The agreement Putin and Kim signed on Wednesday could “lay the groundwork for arms trade and also facilitate their anti-U.S. and anti-West coalition,” said Lami Kim, a professor at the Daniel K. Inouye Asia-Pacific Center for Security Studies in Honolulu.

Officials in the West are concerned about weapons and intelligence sharing that could both help Putin’s army in Ukraine, and threaten the U.S. and its allies in Asia.

Secretary of State Antony Blinken said Tuesday that Russia was trying “in desperation, to develop and to strengthen relations with countries that can provide it with what it needs to continue the war of aggression that it started against Ukraine.”

He said North Korea had been providing Russia with “significant munitions,” as well as other weapons for use in Ukraine.

U.S. intelligence officials believe Putin is providing North Korea with nuclear submarine and ballistic missile technology in exchange, six senior U.S. officials have told NBC News. The Biden administration, they said, is concerned that Russia might help North Korea complete the final steps needed to field its first submarine capable of launching a nuclear-armed missile. 

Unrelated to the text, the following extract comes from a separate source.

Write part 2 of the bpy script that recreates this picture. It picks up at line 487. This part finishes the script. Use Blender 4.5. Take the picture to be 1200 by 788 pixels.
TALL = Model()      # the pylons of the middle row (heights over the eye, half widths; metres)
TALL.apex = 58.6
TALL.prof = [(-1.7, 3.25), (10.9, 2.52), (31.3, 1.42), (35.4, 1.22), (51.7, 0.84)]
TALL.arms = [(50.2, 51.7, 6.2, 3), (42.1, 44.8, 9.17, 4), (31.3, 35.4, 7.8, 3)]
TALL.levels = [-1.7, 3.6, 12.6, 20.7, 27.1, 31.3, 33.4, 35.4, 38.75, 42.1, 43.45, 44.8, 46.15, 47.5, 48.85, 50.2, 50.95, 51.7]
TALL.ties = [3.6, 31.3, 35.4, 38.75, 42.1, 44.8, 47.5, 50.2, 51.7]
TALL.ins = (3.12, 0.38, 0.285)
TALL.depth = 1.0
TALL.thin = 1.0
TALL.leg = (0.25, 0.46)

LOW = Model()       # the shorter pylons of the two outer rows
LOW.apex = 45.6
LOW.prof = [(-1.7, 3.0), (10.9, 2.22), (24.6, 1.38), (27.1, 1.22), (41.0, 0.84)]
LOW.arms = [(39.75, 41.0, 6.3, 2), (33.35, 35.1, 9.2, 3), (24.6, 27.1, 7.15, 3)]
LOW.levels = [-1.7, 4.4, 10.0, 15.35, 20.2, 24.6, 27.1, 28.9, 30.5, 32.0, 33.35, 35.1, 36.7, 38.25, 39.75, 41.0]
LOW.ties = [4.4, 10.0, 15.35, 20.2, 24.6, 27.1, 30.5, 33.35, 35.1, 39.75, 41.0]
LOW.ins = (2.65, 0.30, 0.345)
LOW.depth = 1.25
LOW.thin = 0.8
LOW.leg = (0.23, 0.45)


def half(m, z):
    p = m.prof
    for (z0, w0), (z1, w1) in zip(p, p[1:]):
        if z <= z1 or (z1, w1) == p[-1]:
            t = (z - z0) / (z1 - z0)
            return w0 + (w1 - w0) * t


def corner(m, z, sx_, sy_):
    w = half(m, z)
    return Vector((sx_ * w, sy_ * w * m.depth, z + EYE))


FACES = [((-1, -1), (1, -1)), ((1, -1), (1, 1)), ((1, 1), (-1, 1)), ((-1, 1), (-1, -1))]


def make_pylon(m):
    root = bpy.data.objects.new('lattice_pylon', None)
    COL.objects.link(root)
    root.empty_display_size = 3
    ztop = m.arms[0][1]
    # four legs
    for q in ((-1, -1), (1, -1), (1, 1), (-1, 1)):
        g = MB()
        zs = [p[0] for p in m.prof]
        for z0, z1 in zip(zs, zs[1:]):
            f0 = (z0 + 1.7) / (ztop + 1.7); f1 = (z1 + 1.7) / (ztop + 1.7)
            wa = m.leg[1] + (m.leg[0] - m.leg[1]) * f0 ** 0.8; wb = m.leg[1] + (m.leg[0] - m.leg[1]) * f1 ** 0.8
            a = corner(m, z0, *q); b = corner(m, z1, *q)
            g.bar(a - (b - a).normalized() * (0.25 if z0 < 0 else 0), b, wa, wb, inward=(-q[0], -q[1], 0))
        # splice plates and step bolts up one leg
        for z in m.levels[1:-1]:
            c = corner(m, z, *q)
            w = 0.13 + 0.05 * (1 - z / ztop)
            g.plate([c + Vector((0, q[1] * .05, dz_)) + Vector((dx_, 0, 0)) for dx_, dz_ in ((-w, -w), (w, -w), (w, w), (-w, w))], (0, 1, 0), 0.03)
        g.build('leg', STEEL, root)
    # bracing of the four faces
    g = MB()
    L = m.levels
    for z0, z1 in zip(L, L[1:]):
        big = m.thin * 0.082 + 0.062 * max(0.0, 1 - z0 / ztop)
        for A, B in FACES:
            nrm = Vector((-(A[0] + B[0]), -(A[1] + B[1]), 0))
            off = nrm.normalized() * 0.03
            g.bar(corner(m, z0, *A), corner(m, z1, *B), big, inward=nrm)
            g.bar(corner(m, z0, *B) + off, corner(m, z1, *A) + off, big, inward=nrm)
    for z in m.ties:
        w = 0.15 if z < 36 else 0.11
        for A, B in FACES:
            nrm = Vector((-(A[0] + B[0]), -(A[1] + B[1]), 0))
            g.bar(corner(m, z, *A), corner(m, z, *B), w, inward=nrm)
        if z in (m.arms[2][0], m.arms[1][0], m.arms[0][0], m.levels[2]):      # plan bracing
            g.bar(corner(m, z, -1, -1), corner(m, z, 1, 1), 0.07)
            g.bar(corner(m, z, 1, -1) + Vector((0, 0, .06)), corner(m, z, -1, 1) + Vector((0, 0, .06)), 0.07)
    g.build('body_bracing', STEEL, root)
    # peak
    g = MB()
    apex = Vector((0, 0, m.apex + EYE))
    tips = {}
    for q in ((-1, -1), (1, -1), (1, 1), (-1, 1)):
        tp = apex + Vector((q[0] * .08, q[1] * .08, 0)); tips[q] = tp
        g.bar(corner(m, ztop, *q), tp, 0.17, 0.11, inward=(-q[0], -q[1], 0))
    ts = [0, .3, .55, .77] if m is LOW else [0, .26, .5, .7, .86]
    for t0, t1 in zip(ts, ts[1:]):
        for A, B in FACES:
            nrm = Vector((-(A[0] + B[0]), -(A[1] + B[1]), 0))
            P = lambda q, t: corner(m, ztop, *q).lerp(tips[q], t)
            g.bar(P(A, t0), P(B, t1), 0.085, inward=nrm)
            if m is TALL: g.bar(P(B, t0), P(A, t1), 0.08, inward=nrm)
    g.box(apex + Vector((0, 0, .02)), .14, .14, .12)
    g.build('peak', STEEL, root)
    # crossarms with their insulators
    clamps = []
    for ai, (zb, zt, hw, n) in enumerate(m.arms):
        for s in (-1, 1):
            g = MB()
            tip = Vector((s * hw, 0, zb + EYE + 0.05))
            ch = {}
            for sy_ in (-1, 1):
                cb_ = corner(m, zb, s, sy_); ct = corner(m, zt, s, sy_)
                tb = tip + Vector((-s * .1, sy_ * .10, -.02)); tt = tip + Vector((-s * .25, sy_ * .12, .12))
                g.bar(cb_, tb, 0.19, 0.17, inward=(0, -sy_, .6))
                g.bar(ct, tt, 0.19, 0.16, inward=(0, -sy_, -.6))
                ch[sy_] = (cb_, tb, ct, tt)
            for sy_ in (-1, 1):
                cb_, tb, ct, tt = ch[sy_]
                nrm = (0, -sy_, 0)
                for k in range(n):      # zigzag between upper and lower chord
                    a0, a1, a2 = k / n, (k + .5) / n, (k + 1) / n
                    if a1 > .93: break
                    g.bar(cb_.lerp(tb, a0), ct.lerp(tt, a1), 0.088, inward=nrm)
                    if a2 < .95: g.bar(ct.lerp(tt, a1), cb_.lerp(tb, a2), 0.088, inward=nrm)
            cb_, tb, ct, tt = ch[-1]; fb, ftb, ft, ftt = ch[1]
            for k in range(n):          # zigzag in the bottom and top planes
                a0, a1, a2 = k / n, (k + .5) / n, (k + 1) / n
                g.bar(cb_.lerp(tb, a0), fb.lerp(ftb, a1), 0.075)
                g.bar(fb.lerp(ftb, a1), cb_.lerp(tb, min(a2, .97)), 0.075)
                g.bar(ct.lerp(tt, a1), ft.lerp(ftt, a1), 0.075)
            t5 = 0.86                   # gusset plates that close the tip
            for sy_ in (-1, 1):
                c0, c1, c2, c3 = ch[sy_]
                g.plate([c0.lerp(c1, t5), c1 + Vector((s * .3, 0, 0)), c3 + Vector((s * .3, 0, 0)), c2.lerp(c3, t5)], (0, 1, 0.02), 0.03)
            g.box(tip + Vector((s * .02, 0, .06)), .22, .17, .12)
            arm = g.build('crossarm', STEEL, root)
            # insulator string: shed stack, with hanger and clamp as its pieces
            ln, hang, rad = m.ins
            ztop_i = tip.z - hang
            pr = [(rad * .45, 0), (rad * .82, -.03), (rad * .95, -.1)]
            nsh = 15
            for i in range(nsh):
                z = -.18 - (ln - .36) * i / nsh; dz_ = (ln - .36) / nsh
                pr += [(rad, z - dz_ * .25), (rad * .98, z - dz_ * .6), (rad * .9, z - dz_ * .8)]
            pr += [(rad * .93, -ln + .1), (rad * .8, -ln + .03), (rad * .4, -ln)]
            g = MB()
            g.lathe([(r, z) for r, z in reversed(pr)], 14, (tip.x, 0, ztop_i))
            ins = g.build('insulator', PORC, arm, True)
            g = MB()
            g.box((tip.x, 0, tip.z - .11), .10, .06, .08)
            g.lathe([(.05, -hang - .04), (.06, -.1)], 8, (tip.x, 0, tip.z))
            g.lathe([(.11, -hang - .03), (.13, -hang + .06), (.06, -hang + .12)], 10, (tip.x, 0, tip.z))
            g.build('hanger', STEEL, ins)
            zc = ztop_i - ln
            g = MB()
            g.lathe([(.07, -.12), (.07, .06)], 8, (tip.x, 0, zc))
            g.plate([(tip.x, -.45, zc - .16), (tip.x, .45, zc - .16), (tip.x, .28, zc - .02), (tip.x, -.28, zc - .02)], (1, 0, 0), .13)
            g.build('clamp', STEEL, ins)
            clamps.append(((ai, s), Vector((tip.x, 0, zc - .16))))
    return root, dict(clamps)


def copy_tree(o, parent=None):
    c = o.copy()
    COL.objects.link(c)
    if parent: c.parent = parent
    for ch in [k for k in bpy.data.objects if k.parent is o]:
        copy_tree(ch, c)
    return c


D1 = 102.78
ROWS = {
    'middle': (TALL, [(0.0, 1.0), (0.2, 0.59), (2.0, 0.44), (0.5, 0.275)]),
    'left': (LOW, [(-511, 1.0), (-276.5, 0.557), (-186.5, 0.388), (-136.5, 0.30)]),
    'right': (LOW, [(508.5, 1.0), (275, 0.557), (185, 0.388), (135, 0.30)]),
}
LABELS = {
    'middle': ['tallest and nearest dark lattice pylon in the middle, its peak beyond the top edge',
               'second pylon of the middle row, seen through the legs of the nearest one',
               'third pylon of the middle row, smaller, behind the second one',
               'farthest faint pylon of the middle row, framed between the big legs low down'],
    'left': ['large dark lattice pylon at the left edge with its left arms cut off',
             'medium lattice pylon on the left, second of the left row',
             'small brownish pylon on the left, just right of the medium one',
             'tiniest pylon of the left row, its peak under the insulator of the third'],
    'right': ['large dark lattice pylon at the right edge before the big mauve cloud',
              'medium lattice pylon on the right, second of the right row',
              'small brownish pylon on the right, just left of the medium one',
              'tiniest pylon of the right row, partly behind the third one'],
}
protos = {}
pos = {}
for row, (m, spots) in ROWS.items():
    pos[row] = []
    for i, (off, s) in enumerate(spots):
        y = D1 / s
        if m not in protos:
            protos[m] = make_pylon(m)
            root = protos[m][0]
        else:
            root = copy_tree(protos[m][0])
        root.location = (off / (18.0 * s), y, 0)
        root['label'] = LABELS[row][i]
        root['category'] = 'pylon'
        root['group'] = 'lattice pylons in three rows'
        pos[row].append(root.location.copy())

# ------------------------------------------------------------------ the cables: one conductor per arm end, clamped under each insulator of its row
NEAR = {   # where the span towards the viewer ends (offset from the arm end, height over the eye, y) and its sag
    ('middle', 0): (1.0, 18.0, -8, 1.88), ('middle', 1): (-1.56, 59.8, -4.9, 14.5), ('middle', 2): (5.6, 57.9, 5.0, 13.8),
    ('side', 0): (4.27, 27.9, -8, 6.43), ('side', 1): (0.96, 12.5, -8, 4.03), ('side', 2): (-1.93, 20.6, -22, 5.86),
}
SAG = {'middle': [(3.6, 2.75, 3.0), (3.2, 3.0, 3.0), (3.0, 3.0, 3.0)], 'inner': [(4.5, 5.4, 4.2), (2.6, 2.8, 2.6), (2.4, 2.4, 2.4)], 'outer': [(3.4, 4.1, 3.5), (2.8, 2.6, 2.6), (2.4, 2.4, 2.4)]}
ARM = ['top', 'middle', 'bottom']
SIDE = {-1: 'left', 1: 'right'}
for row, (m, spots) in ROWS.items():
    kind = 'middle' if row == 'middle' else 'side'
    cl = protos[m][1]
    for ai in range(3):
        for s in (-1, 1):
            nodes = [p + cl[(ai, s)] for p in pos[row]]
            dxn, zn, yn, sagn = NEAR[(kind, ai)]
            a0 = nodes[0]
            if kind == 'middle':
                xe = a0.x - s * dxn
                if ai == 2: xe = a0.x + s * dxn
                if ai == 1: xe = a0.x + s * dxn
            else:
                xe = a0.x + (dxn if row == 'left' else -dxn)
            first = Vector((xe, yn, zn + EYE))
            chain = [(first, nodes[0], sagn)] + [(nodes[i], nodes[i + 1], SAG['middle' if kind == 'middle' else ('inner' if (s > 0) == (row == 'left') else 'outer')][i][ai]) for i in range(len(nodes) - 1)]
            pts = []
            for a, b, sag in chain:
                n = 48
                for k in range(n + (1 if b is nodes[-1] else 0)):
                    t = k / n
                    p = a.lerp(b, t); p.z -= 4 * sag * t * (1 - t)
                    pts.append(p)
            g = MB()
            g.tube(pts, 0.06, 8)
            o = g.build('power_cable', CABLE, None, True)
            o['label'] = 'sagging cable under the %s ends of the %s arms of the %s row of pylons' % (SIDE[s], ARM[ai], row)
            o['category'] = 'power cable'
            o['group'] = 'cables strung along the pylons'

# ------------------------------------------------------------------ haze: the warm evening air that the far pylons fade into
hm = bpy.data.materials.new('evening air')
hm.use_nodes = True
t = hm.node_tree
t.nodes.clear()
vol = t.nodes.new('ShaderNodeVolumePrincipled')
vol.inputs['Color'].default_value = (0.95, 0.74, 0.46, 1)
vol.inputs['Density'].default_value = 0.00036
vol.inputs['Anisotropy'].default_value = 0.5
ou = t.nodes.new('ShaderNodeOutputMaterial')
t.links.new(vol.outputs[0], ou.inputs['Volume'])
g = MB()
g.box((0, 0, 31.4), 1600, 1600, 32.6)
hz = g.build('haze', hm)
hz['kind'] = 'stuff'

Both North Korea and Russia have denied any transfer of arms, which would be in violation of United Nations Security Council resolutions that Russia has supported in the past. 

Russia ended the monitoring of U.N. sanctions against North Korea with a veto in the Security Council earlier this year that drew accusations that Moscow was avoiding scrutiny and joining China in shielding Kim from consequences for his weapons tests. 

China, which is North Korea’s most important trade partner and is also growing closer to Moscow, has been muted in its response to Putin’s North Korea visit. On Tuesday, a Foreign Ministry spokesperson said only that it was a bilateral interaction between Russia and North Korea.

The agreement with Moscow may give Pyongyang access to much-needed oil and natural resources for its decimated economy and missile program.